(Dataset items)
»»
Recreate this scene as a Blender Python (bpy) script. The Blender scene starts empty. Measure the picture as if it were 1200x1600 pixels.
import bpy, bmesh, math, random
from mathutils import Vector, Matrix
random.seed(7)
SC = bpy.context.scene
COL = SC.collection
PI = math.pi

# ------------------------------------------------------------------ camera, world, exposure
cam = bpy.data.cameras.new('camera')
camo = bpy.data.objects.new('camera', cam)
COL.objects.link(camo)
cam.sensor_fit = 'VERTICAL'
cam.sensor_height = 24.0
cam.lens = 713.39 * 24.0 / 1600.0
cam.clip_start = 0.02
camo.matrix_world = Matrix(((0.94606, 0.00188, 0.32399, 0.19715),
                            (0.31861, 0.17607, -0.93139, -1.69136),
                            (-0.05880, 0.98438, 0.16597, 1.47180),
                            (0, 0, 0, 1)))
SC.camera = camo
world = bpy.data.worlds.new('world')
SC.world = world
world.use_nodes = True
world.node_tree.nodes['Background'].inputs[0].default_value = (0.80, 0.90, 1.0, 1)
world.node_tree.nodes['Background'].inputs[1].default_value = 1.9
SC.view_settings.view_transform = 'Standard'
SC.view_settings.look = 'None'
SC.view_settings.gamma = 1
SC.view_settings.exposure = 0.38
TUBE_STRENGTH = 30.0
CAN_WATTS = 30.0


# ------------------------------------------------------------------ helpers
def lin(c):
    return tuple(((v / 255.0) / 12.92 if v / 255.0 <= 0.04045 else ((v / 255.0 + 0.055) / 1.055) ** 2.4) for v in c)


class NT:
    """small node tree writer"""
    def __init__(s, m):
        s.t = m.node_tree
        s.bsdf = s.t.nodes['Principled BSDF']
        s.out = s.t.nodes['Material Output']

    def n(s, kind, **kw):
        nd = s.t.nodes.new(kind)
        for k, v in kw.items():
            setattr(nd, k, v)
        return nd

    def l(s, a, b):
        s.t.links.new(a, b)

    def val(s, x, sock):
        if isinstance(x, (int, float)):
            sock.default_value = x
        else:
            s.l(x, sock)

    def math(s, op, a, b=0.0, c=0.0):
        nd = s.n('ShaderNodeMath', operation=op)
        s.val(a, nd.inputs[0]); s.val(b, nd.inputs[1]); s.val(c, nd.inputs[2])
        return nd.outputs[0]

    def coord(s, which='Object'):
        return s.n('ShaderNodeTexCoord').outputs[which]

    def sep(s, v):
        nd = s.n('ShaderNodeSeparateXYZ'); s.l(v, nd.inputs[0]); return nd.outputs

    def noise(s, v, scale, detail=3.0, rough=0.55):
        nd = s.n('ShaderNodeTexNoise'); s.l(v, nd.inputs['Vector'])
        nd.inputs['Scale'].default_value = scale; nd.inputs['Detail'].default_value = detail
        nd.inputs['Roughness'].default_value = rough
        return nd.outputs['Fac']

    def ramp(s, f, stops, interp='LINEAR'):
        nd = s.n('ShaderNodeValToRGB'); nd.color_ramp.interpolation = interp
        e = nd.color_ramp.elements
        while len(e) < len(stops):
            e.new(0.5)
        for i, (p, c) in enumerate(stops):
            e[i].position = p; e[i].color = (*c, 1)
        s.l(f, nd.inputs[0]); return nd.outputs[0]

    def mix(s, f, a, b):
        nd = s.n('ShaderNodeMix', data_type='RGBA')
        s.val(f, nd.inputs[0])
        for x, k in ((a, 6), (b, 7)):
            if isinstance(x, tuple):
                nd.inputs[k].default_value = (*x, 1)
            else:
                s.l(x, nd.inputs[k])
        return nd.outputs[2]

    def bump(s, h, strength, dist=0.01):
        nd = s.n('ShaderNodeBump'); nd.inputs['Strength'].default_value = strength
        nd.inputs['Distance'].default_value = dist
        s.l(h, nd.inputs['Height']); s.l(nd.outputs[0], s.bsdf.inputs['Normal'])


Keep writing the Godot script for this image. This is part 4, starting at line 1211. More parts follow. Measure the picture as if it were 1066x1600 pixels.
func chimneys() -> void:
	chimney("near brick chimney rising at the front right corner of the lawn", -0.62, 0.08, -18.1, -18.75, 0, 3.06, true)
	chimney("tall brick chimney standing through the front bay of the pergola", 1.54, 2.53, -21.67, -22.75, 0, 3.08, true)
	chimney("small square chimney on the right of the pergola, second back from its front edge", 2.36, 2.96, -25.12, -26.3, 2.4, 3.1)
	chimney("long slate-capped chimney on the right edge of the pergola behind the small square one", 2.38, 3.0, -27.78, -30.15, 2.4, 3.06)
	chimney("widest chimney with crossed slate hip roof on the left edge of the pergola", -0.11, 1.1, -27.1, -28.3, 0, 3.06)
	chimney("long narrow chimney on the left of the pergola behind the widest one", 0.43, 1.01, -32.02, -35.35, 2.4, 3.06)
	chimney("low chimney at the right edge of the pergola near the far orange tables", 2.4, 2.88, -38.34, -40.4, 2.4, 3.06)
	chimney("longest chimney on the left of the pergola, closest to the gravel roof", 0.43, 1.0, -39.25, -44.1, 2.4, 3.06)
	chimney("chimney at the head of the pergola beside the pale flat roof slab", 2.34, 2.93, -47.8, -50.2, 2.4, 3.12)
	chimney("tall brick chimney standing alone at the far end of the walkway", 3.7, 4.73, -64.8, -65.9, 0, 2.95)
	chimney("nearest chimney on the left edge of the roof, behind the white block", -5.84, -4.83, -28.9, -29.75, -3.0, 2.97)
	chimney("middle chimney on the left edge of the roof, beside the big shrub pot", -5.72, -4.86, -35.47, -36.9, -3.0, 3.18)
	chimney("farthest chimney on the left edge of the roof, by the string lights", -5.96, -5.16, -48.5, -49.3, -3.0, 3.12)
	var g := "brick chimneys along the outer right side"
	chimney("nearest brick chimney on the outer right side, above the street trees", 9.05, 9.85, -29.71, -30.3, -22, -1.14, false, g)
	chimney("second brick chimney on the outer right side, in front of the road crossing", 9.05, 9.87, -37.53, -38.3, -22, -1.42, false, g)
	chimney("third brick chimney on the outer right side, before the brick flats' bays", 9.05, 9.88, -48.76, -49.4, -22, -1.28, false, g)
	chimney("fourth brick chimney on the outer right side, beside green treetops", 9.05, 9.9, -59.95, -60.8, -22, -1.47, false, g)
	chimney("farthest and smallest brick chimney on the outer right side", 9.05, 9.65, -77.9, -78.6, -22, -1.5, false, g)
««
→ Problem details
Scan the lines for the string "script". Copy out each line that matches.

→ Solution below
Recreate this scene as a Blender Python (bpy) script. The Blender scene starts empty. Measure the picture as if it were 1200x1600 pixels.
Keep writing the Godot script for this image. This is part 4, starting at line 1211. More parts follow. Measure the picture as if it were 1066x1600 pixels.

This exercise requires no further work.